Set in 1991, police arrive at Barney’s rental house to dig up the backyard looking for Ginny Lawson who has been missing for six years. Next door lives Leonie who was a close friend of Ginny’s and who eagerly awaits justice for her friend. She’d never liked Ginny’s brute of a husband who has already sold up and moved away and is married to someone else in QLD. Barney and Leonie as well as a number of neighbours are keenly watching proceedings hoping for a resolution.

This novel is much more than about the disappearance of Ginny. It’s also a study of people, their relationships and central to that is loss and grief.

Alternating between Barney’s and Leonie’s point of view, Throsby gently draws out their characters revealing who these two people are. Leonie cares for four-year old Joe who keeps asking for his mother. Barney parks outside of McDonalds to glimpse his estranged son who works there. Leonie was a good friend to Ginny lamenting how the police had ignored her initial concerns about her friend’s disappearance and Ginny’s brutish husband.

Throsby goads us into making assumptions about these two characters nudging us to think one thing then slowly revealing their backstories. I did however guess the connection quite early between the two.
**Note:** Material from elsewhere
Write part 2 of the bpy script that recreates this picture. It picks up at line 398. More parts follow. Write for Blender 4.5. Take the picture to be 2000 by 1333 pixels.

It’s a slow-moving story, gently threading the everyday mundane of surviving loss, dealing with grief and attempting to move on. Much like unwrapping a many layered parcel wrapped, each one makes you love and feel for the characters understanding them until we are left with nothing but hope at the end.

“Leonie rinsed her tea mug and set it on the drying rack. She went back to the table and collected Joe’s milky bowl, ‘Uptown Girl’ was coming softly out of the radio.

‘I want to see my mum.’

‘Sweetheart,’ said Leonie, holding the bowl.”

The town of Clarke, populated with 13000 people is just big enough to have all the usual amenities, even a shopping plaza, the description of which is so well portrayed that I could visualise the bleakness of the 1991 recession.

The end is very neatly tied together, perhaps a little too coincidental, but this one is an engaging read and I loved the characters more than anything else. Beautifully written, it’s a very compelling read. Pick this one up when you can.